The honest answer is, it depends. Remember that's total travel, accounting for all available droop, bump, and maybe even bump stop. So it doesn't go as far as you might think, especially on a street biased suspension. So while a 3" bump/droop (6" to bumpstop) suspension is not unreasonable, neither is a 2" bump/droop (4" to bumpstop), depending how stiff you want the ride to be.


Velix wrote:
That’s what I was afraid of. Though I’ve read through most of the suspension stuff on here, I still don’t understand the 4:1 ratio you’re mentioning and others mention too.

If I setup my wheels to travel 4” total, and my pushrod at the end only moves 2” in the plain of travel intended, I should be able to build my rockers to be a 1:1.5 rate at the coil. (My wheels would hit fenders at current ideal ride height with 2” bunp based on minimum OD) This would mean I have 337.5# at the wheel right?? I’m not ordering shocks until I have this completely figured out as it’s one of the most expensive portions.
A 4:1 spring force ratio only occurs if you have a 2:1 motion ratio.
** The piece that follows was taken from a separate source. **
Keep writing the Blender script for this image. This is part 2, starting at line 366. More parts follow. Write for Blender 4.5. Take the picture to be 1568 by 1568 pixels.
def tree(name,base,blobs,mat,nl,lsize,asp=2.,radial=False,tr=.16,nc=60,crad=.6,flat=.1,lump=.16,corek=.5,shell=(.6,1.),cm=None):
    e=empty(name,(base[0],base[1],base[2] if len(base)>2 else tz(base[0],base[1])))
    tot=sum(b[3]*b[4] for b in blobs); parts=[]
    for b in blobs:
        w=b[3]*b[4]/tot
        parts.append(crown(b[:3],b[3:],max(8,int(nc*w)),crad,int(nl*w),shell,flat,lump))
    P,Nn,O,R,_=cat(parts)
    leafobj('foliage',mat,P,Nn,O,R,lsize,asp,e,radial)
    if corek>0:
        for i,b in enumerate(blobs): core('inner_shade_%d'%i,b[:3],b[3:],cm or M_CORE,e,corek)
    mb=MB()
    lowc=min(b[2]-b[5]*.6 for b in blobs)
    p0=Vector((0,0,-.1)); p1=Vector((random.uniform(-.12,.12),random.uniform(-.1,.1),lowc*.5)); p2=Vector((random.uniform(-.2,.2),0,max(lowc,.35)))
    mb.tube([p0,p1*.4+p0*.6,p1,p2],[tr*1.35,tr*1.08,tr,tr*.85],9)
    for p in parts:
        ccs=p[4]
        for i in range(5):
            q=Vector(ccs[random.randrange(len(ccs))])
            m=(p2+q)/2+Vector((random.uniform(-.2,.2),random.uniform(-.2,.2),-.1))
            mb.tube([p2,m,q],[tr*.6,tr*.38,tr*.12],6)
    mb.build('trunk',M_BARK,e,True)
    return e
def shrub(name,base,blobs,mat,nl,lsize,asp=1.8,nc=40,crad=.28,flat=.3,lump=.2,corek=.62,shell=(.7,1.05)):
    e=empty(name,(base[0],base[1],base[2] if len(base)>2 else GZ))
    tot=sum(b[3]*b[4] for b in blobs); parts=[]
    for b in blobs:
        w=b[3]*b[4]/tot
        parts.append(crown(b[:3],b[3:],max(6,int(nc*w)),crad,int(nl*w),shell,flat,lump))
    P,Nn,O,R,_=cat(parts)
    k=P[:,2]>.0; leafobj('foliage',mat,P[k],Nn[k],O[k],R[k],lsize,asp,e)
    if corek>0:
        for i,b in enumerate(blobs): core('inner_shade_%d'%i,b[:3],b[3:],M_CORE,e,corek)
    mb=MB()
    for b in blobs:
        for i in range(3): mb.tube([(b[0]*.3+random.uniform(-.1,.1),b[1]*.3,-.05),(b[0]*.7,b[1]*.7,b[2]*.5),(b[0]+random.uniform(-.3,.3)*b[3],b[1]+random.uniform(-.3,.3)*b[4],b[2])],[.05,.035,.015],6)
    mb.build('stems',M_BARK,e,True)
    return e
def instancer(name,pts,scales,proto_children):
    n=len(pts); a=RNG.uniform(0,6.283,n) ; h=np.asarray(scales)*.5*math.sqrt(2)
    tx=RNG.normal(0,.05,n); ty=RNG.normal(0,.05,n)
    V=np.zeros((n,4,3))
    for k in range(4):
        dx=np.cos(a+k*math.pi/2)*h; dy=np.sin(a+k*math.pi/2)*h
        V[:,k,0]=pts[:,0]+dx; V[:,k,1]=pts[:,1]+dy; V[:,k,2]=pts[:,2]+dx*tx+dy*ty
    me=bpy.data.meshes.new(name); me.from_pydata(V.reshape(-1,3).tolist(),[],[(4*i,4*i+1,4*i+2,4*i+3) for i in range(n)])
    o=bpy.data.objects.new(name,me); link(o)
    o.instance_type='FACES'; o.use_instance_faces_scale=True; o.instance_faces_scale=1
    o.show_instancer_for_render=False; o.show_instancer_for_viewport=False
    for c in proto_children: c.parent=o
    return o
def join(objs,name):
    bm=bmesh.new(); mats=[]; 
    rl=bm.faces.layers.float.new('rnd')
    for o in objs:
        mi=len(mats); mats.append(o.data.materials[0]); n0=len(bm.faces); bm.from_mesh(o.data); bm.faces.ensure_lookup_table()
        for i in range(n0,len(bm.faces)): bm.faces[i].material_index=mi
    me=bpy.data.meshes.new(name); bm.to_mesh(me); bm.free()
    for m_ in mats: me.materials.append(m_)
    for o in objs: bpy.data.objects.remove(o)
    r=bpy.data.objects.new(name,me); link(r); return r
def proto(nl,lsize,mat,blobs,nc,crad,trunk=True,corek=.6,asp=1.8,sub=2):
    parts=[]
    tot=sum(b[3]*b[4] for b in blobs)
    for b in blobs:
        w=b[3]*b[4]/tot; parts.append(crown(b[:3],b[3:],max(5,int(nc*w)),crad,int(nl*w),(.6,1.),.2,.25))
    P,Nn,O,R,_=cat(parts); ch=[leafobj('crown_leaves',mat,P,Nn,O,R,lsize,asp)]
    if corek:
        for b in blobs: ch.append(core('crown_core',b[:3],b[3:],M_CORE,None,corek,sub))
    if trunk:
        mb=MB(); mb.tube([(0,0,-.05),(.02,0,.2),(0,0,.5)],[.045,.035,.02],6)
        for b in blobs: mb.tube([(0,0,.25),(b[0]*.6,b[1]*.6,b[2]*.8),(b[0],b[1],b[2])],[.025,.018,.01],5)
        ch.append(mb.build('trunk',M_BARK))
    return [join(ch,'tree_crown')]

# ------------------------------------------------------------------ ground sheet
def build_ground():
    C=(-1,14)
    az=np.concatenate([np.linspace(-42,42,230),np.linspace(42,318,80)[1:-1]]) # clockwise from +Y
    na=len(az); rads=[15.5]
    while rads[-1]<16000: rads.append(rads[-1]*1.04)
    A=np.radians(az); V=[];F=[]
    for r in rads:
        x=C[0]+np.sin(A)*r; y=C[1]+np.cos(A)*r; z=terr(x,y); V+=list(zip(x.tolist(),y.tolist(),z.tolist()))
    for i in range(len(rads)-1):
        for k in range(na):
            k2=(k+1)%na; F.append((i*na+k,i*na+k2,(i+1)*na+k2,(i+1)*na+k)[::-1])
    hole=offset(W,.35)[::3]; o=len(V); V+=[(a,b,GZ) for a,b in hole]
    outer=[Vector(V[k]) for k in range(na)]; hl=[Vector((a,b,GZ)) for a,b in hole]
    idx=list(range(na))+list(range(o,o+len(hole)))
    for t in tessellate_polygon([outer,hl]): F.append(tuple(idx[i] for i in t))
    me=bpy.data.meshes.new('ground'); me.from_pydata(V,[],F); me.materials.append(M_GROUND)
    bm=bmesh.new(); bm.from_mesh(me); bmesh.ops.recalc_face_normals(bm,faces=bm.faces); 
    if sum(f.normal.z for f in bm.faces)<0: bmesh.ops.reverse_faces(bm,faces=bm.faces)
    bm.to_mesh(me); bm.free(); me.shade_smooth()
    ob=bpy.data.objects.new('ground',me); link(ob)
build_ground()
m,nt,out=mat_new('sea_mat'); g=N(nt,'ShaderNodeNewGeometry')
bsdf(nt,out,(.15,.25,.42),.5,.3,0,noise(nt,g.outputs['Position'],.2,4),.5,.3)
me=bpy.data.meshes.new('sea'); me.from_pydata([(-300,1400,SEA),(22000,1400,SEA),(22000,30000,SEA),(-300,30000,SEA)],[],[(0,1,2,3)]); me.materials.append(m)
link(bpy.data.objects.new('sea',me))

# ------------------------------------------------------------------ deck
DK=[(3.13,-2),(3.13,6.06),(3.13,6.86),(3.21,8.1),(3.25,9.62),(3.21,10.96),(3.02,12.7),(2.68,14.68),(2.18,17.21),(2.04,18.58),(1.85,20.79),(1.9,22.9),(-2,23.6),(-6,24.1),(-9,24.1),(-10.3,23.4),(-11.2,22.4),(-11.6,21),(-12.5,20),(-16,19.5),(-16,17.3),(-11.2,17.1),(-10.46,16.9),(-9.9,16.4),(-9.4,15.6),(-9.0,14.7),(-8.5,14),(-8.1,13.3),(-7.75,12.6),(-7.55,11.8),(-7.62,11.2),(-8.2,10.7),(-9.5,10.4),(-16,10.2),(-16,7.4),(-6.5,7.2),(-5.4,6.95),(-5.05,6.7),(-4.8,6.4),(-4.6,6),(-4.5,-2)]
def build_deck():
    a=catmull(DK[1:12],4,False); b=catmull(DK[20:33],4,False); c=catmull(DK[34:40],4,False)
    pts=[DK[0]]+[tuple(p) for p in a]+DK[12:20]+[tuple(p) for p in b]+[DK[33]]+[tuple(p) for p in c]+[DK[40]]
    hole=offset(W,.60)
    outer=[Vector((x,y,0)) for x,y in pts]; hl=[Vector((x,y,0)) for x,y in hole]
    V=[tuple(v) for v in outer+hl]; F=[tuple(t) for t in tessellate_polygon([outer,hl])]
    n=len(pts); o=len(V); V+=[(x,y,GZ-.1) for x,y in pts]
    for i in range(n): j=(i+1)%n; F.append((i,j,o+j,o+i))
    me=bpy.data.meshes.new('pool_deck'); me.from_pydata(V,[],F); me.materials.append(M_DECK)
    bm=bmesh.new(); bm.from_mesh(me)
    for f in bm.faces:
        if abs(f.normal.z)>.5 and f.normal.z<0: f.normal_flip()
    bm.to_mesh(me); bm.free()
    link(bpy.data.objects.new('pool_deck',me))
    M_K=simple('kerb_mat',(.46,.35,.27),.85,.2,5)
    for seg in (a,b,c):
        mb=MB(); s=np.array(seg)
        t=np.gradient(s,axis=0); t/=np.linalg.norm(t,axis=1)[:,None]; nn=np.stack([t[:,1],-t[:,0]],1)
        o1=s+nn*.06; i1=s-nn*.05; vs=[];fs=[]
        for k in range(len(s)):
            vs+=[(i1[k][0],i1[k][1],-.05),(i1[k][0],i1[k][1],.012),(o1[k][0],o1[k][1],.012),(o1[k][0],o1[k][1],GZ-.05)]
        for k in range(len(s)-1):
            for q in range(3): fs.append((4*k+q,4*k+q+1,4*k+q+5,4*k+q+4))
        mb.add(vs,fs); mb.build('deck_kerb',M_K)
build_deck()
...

The spring force ratio is the square of the motion ratio. This is because spring force is displacement dependent. So you're applying the motion ratio once for the force leverage and again for the displacement leverage.

So you're looking at an overall ratio that compresses the shock 3 inches for 4 at the wheel. That's a 1.333 motion ratio, netting a 1.778 spring rate ratio that reduces your 450 lb/in springs to 253 lb/in at the wheel...Which may or may not be in


Miatav8,MstrASE,A&P,F wrote:
Kartracer47 wrote:
A 450# spring will be reduced to a 112# wheel rate with a 2:1 motion ratio.


I don't think his motion ratio will be that bad. I was referring to the rocker ratio.
I don't follow. A rocker ratio is by definition a motion ratio, and mathematically works out the same. So a 2:1 rocker ratio that gets you 2x the travel, does so in exchange for 1/4 the rate. Of course, this now gets compounded with the remaining control arm ratio and pushrod angle effects, to an even more severe overall ratio.